The recent downpour had caused the river to swell up. The water was an inky swirl of navy blue and gray. Compared to the emerald-green grass and the cerulean sky, the waterway looked more like a murky quagmire. The nearby trees had taken a beating from the precipitation; the oversaturated branches were drooping.

During the brief evening twilight, a few scattered sunbeams found their way onto the stream, illuminating it here and there. The sunset turned the heavens a striking crimson color. Meanwhile, ducks drifted around the water in small groups, bobbing up and down. The ducks revolved in circles as if orbiting a planet—in this case, Neptune. Then one waterfowl left, ambled up the riverbank and stretched his legs. After a few minutes, he headed back to rejoin the others. The small apricot feet shuffled from side to side like a pair of web-footed automatons.

The meandering duck left muddy little footprints all over the ground. I noticed one of the mallard’s small, marbly eyes as he stared at another bird nearby. I wondered what—if anything—was going through that peanut-sized brain.

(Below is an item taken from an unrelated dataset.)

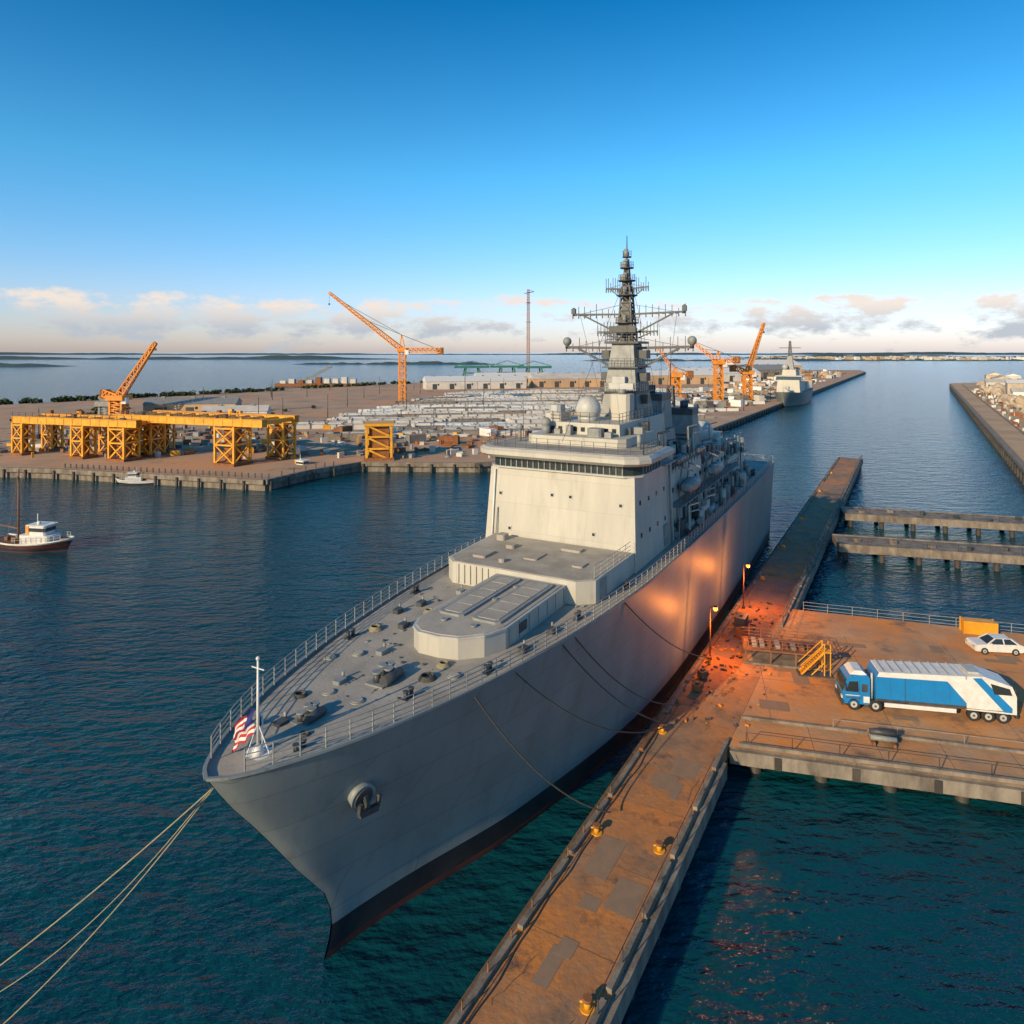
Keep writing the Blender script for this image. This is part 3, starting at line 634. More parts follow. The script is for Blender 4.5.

Eventually, another mallard waddled onshore for a few minutes and then used his feet to propel himself back to the others.

Sometimes I can’t help but think that if I were a duck, life would be simple. In an “ignorance is bliss” sort of way, that is. I wouldn’t mind trying life as a waterfowl just to see what it’s like. On second thought, being a flying, quacking pillow in training wouldn’t necessarily be fun all the time, and I’d miss out on a lot of what life has to offer. I’m happy with what I have, and I’m thankful for the opportunities to get away from it all—like the time I have right now. Peace and quiet at last. (Quack!) Well, most of the time, anyway!